To the editor: What a thoughtful piece by editorial board member Carla Hall about elephants, who like all animals in zoos, “don’t have to avoid predators or hunt their next meal, but they pay for that with a life in captivity.”
Those of us who live with dogs and cats realize that their emotions are much like ours, and science is finally acknowledging that the same goes for other intelligent beings. We can therefore probably extrapolate from human suffering in jails, where people get food and shelter but are deprived of freedom, to the suffering of other species in captivity.
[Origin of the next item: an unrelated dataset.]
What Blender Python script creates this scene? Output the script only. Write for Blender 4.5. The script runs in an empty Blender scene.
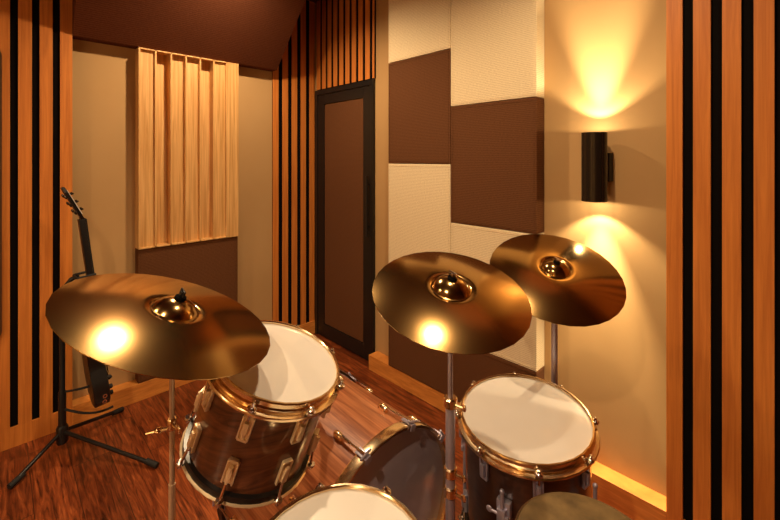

Zoos forfeit the emotional welfare of individual animals in order to display them and breed them, both for human enjoyment and with the hope that our pleasure will lead to concern and care for the species on display. Most sanctuaries don’t allow visitors at all. What we need is balance.
We need places where members of other species can live in safety, with space and autonomy, without forced breeding, and without the separation of parents from their offspring. But there’s no good reason that humans should not be allowed to visit and observe the animals who live in those places, on carts that cross the hundreds of acres they inhabit, in exchange for funding their welfare.
In our treatment of other species, just like with our own, it is time for some common-sense balance that can lead to a winning outcome for all.
Karen Dawn, Santa Barbara
The writer is founder and president of DawnWatch, an animal advocacy nonprofit.